[lbo-talk] Soros to fund alternative to AIPAC?

Doug Henwood dhenwood at panix.com
Tue Oct 24 11:09:33 PDT 2006


Financial Times - October 24, 2006

Soros considers backing a new lobby for Palestinian peace deal By Guy Dinmore in Washington

Israel's summer war with Lebanon's Hizbollah ended after 34 days, but a fierce debate within the American Jewish community over the nature of Israel's relationship with the US rages on.

It is spurring on efforts to create a new and powerful voice to lobby for peace with the Palestinians and George Soros - the billionaire financier and philanthropist who has criticised Israel's actions in Lebanon - is said by friends to be considering support for a new initiative.

The move would set up an alternative group that would lobby for a negotiated two-state settlement.

Organisers deny that they intend to rival the American-Israel Public Affairs Committee (Aipac), one of Washington's most effective lobbying groups. But with sufficient funding, the new grouping's outlook will be seen as a counterweight.

"The Lebanon conflict provided a sense of urgency," said Jeremy Ben- Ami, one of the organisers of the proposed new group, which is in the early stages of discussion. He said the "Israel project", as he calls it, was "a new effort to promote the perspective in the Jewish community that Israel's security depends on ending this conflict [with the Palestinian people] peacefully."

Mr Ben-Ami, vice-president of Fenton Communications, a PR firm, and a former advisor to President Bill Clinton, told the FT. "We deeply care for Israel. The Lebanon conflict shows the dangers facing Israel and its need for peace as quickly as possible."

Other figures involved include David Elcott, director of Israel Policy Forum; Mort Halperin, director of US advocacy at the Open Society Institute headed by Mr Soros; Debra DeLee, president of Americans for Peace Now; and Rabbi David Saperstein, director of the Religious Action Center of Reform Judaism.

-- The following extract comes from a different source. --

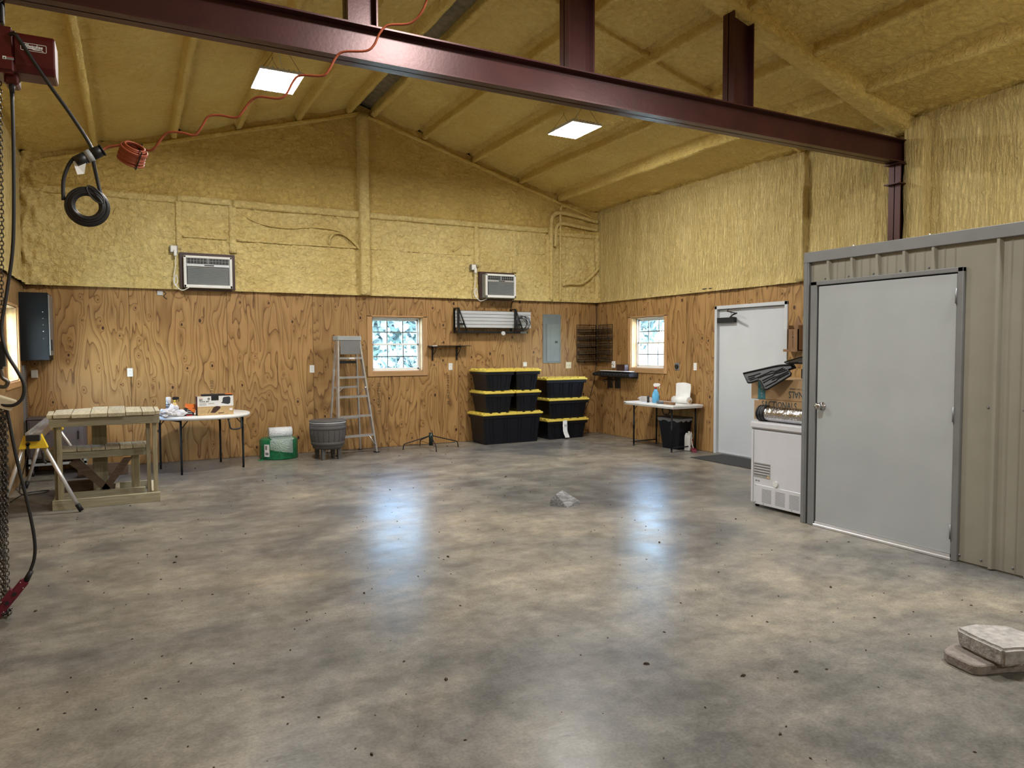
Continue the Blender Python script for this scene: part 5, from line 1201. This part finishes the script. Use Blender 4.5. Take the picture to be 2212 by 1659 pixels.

The debate over the US relationship with Israel was revived last March by two political scientists - John Mearsheimer of the University of Chicago and Stephen Walt of Harvard - whose "Israel Lobby" paper was intended to "break the taboo" by questioning the financial, political and moral cost of the alliance to the United States.

Zbigniew Brzezinski, national security adviser to President Jimmy Carter, labelled Israel's response to Hizbollah "dogged, heavy- handed, politically counter-productive and morally unjustifiable".

"When we supply Israel with cluster bombs, that's an act of international friendship and peace. When Iran supplies Palestinians with weapons, that means terror," Mr Brzezinski told the New America Foundation think-tank, describing US politicians as "intimidated by Aipac".

"President Bush should say 'Either I make policy on the Middle East or Aipac does'," he declared.